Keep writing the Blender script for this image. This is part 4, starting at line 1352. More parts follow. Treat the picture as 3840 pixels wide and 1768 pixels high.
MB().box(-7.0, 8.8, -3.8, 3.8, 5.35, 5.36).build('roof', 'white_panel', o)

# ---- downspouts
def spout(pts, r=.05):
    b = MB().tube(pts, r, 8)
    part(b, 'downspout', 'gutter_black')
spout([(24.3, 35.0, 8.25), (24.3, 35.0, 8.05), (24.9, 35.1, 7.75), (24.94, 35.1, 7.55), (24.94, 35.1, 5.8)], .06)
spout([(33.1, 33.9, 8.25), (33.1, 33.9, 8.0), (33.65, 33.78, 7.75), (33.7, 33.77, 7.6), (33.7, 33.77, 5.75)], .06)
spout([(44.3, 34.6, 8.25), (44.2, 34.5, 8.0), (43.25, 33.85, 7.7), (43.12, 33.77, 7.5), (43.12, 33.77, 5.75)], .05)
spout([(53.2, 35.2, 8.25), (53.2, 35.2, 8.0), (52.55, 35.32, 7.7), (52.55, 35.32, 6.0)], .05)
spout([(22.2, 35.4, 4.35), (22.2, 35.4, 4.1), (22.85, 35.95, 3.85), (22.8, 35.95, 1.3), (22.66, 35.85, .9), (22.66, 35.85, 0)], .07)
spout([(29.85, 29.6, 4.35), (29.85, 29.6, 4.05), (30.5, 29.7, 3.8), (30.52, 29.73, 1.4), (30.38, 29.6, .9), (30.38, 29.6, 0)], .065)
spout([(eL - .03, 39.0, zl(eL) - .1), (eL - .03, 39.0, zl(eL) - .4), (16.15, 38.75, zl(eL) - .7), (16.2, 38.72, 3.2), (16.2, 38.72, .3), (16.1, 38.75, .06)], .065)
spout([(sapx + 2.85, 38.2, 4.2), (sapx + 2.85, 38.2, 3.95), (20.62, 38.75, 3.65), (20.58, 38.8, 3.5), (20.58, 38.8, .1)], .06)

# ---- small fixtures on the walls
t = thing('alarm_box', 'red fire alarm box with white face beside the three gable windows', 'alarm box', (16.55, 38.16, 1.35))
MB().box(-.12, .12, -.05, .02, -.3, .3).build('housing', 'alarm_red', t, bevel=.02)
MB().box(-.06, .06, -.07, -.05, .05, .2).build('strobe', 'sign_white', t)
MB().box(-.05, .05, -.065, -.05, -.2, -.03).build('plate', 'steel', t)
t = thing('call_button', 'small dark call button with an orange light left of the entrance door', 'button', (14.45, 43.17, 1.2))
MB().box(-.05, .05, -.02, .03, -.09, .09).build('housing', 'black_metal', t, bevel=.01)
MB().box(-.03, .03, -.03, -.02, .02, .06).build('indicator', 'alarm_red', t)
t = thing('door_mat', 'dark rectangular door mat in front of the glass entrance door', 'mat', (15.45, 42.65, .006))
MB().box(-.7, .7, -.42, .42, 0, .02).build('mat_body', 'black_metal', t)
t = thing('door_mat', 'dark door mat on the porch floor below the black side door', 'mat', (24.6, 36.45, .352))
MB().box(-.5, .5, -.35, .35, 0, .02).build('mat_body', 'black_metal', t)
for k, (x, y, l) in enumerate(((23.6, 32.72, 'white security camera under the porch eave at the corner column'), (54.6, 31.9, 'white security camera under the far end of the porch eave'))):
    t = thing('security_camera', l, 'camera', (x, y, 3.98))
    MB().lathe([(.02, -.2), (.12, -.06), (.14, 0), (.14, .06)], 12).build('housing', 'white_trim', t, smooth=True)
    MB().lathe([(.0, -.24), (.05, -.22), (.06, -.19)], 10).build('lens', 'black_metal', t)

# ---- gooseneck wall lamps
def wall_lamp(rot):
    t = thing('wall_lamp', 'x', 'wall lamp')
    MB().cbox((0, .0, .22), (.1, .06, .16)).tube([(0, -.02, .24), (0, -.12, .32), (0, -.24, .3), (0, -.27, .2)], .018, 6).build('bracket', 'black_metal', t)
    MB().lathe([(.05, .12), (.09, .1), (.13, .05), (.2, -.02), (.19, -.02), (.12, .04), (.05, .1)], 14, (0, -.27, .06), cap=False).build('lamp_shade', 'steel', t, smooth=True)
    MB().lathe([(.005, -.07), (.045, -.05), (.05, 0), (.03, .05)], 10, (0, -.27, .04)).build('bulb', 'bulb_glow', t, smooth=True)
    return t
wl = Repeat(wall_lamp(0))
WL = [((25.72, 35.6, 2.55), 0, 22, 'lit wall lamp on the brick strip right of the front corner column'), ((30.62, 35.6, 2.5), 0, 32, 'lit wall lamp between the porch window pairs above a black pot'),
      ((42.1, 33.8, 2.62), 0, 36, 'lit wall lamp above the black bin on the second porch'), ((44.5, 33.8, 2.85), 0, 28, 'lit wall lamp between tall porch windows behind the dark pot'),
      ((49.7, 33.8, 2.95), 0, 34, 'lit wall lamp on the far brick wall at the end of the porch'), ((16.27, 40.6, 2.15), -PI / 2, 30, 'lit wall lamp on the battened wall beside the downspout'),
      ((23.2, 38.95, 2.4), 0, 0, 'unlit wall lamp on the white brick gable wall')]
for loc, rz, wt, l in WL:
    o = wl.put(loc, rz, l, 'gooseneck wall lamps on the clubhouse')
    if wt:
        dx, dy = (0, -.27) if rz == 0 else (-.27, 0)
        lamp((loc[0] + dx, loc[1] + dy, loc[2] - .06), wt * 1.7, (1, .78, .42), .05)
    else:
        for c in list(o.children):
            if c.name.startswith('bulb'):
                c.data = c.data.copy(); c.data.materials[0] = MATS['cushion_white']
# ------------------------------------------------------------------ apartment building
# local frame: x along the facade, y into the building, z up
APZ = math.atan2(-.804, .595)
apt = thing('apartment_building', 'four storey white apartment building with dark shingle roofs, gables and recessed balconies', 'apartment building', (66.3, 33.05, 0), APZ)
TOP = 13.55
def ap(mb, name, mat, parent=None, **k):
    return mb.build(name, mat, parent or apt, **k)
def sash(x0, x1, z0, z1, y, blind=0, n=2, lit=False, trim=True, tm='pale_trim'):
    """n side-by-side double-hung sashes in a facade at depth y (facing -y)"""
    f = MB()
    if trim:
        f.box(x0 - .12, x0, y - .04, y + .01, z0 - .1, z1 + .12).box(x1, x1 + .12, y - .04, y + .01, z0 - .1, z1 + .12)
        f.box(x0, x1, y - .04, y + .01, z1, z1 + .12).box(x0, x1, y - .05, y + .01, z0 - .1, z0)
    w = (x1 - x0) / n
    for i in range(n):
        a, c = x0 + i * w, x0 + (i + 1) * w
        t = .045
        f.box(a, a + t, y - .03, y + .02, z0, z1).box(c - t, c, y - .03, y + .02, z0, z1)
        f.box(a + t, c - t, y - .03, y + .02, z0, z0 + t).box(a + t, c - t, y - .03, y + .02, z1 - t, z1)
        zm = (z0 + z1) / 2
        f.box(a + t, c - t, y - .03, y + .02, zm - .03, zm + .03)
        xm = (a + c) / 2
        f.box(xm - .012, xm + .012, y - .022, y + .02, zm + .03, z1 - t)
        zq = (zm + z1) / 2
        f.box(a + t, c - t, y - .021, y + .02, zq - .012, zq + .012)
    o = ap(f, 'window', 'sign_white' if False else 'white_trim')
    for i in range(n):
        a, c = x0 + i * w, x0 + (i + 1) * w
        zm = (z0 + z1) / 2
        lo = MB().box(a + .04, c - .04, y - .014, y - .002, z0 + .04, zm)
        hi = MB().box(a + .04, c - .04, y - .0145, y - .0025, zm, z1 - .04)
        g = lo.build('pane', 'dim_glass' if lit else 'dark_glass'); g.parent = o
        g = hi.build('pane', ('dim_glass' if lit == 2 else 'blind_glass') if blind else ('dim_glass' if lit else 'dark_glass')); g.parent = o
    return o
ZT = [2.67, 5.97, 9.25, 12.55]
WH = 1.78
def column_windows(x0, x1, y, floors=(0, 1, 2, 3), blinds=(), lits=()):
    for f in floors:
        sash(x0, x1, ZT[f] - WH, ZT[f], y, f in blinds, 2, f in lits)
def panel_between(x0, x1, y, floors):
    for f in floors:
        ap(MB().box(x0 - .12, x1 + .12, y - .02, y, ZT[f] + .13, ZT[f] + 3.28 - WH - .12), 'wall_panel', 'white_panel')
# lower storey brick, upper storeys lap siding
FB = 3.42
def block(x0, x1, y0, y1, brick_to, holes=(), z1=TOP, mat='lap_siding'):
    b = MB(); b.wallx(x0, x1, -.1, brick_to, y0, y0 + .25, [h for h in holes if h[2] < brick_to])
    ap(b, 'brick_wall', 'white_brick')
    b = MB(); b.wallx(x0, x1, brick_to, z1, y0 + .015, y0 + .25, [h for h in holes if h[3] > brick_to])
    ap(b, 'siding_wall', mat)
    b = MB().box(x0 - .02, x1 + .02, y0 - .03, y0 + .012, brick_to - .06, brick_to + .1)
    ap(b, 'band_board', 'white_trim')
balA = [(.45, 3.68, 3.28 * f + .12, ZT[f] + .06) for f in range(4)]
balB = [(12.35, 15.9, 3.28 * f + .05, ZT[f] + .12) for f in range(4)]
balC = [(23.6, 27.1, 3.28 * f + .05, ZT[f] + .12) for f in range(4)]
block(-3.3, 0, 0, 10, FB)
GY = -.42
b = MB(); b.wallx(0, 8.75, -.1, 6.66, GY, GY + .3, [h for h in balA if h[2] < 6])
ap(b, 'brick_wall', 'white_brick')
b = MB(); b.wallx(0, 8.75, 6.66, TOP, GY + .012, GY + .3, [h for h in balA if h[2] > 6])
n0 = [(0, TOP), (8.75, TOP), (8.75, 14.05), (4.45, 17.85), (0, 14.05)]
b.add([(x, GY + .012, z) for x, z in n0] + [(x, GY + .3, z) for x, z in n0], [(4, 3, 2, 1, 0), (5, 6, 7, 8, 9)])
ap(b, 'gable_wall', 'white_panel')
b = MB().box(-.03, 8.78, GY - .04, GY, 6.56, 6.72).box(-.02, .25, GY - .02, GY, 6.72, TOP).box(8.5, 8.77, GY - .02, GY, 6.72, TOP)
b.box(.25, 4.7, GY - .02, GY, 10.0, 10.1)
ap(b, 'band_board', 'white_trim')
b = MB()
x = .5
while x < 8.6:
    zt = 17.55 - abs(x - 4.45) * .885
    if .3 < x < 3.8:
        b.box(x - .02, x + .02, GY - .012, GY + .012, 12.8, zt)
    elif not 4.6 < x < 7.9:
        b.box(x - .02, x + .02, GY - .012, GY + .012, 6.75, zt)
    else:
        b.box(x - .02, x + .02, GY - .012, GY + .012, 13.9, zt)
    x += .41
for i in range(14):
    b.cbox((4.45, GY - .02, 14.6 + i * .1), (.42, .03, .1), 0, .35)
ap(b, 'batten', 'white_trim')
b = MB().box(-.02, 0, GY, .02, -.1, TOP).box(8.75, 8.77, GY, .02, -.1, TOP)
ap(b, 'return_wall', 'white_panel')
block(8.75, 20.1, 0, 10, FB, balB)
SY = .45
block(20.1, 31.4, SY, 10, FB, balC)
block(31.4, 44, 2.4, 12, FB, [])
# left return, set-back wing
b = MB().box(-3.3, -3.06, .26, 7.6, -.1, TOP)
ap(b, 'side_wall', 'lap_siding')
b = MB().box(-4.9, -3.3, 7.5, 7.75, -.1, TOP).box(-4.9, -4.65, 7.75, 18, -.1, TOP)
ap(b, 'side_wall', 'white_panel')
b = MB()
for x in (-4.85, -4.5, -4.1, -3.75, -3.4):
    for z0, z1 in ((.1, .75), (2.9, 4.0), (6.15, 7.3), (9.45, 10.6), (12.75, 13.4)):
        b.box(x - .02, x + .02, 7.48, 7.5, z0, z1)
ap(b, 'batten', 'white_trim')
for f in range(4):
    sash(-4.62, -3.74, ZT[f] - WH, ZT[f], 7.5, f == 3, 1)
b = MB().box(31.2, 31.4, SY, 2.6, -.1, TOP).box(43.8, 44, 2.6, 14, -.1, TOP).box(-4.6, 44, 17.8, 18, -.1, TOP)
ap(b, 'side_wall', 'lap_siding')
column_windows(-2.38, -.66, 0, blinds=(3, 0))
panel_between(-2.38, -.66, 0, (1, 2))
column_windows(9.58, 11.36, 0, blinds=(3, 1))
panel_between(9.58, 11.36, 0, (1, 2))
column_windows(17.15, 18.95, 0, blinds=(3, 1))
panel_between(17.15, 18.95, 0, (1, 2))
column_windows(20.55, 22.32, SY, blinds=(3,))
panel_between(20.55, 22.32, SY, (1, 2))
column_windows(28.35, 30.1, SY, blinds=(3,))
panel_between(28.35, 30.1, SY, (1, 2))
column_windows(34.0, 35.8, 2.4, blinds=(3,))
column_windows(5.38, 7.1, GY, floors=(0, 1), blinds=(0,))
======
Set down verbatim only the lines between the start of the data above and the line with "5.36).build('roof', 'white_panel', o)", both boundaries included.

# Result of the task
Keep writing the Blender script for this image. This is part 4, starting at line 1352. More parts follow. Treat the picture as 3840 pixels wide and 1768 pixels high.
MB().box(-7.0, 8.8, -3.8, 3.8, 5.35, 5.36).build('roof', 'white_panel', o)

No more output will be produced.